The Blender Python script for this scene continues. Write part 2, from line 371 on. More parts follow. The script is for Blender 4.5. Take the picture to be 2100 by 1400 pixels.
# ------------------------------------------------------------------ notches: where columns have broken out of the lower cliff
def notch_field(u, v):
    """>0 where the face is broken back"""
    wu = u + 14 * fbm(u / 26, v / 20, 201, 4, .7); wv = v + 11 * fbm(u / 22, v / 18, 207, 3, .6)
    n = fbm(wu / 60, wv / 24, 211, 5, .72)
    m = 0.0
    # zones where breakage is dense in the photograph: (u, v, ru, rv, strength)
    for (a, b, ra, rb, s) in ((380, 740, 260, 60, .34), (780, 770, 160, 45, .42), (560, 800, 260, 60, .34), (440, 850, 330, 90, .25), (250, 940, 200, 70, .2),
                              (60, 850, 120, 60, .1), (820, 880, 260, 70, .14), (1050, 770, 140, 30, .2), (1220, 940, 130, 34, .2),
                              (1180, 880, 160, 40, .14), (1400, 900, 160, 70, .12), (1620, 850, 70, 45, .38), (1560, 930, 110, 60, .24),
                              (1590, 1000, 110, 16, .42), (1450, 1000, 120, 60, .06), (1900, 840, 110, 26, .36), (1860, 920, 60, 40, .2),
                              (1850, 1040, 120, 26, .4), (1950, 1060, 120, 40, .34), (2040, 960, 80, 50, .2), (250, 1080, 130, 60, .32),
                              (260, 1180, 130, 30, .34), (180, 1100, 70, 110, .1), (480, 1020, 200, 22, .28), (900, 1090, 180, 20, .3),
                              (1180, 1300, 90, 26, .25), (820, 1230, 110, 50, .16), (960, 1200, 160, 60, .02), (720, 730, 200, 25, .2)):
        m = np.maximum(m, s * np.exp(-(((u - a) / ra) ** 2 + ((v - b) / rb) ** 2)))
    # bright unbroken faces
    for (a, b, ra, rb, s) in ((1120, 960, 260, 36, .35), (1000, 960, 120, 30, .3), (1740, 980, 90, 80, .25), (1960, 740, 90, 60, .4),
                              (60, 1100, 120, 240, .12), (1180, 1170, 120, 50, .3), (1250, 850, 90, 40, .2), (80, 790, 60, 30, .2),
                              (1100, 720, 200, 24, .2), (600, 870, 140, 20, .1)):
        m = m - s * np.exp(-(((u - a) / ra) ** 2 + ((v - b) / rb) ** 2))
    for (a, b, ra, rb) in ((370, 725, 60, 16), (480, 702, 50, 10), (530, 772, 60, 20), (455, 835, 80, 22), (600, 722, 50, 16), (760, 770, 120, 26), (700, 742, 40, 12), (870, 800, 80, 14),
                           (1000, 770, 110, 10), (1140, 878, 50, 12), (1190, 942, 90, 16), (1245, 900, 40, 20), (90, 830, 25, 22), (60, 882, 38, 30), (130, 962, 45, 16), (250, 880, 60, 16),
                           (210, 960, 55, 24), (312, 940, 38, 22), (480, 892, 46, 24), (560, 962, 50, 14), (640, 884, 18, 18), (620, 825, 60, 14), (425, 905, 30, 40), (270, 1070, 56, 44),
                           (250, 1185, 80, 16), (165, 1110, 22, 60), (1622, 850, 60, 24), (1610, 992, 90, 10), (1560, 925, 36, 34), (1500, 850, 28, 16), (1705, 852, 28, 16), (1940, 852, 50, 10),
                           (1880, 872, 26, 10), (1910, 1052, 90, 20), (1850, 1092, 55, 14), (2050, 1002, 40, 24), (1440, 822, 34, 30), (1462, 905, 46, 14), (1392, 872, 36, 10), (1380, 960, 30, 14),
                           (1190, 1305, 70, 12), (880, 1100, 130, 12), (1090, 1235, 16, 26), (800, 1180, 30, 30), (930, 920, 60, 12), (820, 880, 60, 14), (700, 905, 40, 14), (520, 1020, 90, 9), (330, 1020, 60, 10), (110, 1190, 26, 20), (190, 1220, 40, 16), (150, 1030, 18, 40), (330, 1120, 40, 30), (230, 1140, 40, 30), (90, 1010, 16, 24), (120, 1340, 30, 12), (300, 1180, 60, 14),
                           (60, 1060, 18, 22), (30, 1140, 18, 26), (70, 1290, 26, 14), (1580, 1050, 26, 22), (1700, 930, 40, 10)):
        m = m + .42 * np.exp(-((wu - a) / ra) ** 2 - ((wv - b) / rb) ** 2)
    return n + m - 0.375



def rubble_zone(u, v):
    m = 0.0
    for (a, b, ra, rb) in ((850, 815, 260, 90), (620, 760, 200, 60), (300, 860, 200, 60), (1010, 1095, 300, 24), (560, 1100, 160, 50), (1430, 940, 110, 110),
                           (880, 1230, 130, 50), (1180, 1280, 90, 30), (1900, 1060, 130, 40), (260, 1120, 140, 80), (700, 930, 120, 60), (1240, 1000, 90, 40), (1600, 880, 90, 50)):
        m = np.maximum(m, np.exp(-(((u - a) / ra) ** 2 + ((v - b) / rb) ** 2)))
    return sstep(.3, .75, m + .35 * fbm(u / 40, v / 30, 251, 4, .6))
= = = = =
WHAT YOU HAVE TO DO –
Return every line of the material exactly.

TASK SOLUTION –
The Blender Python script for this scene continues. Write part 2, from line 371 on. More parts follow. The script is for Blender 4.5. Take the picture to be 2100 by 1400 pixels.
# ------------------------------------------------------------------ notches: where columns have broken out of the lower cliff
def notch_field(u, v):
    """>0 where the face is broken back"""
    wu = u + 14 * fbm(u / 26, v / 20, 201, 4, .7); wv = v + 11 * fbm(u / 22, v / 18, 207, 3, .6)
    n = fbm(wu / 60, wv / 24, 211, 5, .72)
    m = 0.0
    # zones where breakage is dense in the photograph: (u, v, ru, rv, strength)
    for (a, b, ra, rb, s) in ((380, 740, 260, 60, .34), (780, 770, 160, 45, .42), (560, 800, 260, 60, .34), (440, 850, 330, 90, .25), (250, 940, 200, 70, .2),
                              (60, 850, 120, 60, .1), (820, 880, 260, 70, .14), (1050, 770, 140, 30, .2), (1220, 940, 130, 34, .2),
                              (1180, 880, 160, 40, .14), (1400, 900, 160, 70, .12), (1620, 850, 70, 45, .38), (1560, 930, 110, 60, .24),
                              (1590, 1000, 110, 16, .42), (1450, 1000, 120, 60, .06), (1900, 840, 110, 26, .36), (1860, 920, 60, 40, .2),
                              (1850, 1040, 120, 26, .4), (1950, 1060, 120, 40, .34), (2040, 960, 80, 50, .2), (250, 1080, 130, 60, .32),
                              (260, 1180, 130, 30, .34), (180, 1100, 70, 110, .1), (480, 1020, 200, 22, .28), (900, 1090, 180, 20, .3),
                              (1180, 1300, 90, 26, .25), (820, 1230, 110, 50, .16), (960, 1200, 160, 60, .02), (720, 730, 200, 25, .2)):
        m = np.maximum(m, s * np.exp(-(((u - a) / ra) ** 2 + ((v - b) / rb) ** 2)))
    # bright unbroken faces
    for (a, b, ra, rb, s) in ((1120, 960, 260, 36, .35), (1000, 960, 120, 30, .3), (1740, 980, 90, 80, .25), (1960, 740, 90, 60, .4),
                              (60, 1100, 120, 240, .12), (1180, 1170, 120, 50, .3), (1250, 850, 90, 40, .2), (80, 790, 60, 30, .2),
                              (1100, 720, 200, 24, .2), (600, 870, 140, 20, .1)):
        m = m - s * np.exp(-(((u - a) / ra) ** 2 + ((v - b) / rb) ** 2))
    for (a, b, ra, rb) in ((370, 725, 60, 16), (480, 702, 50, 10), (530, 772, 60, 20), (455, 835, 80, 22), (600, 722, 50, 16), (760, 770, 120, 26), (700, 742, 40, 12), (870, 800, 80, 14),
                           (1000, 770, 110, 10), (1140, 878, 50, 12), (1190, 942, 90, 16), (1245, 900, 40, 20), (90, 830, 25, 22), (60, 882, 38, 30), (130, 962, 45, 16), (250, 880, 60, 16),
                           (210, 960, 55, 24), (312, 940, 38, 22), (480, 892, 46, 24), (560, 962, 50, 14), (640, 884, 18, 18), (620, 825, 60, 14), (425, 905, 30, 40), (270, 1070, 56, 44),
                           (250, 1185, 80, 16), (165, 1110, 22, 60), (1622, 850, 60, 24), (1610, 992, 90, 10), (1560, 925, 36, 34), (1500, 850, 28, 16), (1705, 852, 28, 16), (1940, 852, 50, 10),
                           (1880, 872, 26, 10), (1910, 1052, 90, 20), (1850, 1092, 55, 14), (2050, 1002, 40, 24), (1440, 822, 34, 30), (1462, 905, 46, 14), (1392, 872, 36, 10), (1380, 960, 30, 14),
                           (1190, 1305, 70, 12), (880, 1100, 130, 12), (1090, 1235, 16, 26), (800, 1180, 30, 30), (930, 920, 60, 12), (820, 880, 60, 14), (700, 905, 40, 14), (520, 1020, 90, 9), (330, 1020, 60, 10), (110, 1190, 26, 20), (190, 1220, 40, 16), (150, 1030, 18, 40), (330, 1120, 40, 30), (230, 1140, 40, 30), (90, 1010, 16, 24), (120, 1340, 30, 12), (300, 1180, 60, 14),
                           (60, 1060, 18, 22), (30, 1140, 18, 26), (70, 1290, 26, 14), (1580, 1050, 26, 22), (1700, 930, 40, 10)):
        m = m + .42 * np.exp(-((wu - a) / ra) ** 2 - ((wv - b) / rb) ** 2)
    return n + m - 0.375



def rubble_zone(u, v):
    m = 0.0
    for (a, b, ra, rb) in ((850, 815, 260, 90), (620, 760, 200, 60), (300, 860, 200, 60), (1010, 1095, 300, 24), (560, 1100, 160, 50), (1430, 940, 110, 110),
                           (880, 1230, 130, 50), (1180, 1280, 90, 30), (1900, 1060, 130, 40), (260, 1120, 140, 80), (700, 930, 120, 60), (1240, 1000, 90, 40), (1600, 880, 90, 50)):
        m = np.maximum(m, np.exp(-(((u - a) / ra) ** 2 + ((v - b) / rb) ** 2)))
    return sstep(.3, .75, m + .35 * fbm(u / 40, v / 30, 251, 4, .6))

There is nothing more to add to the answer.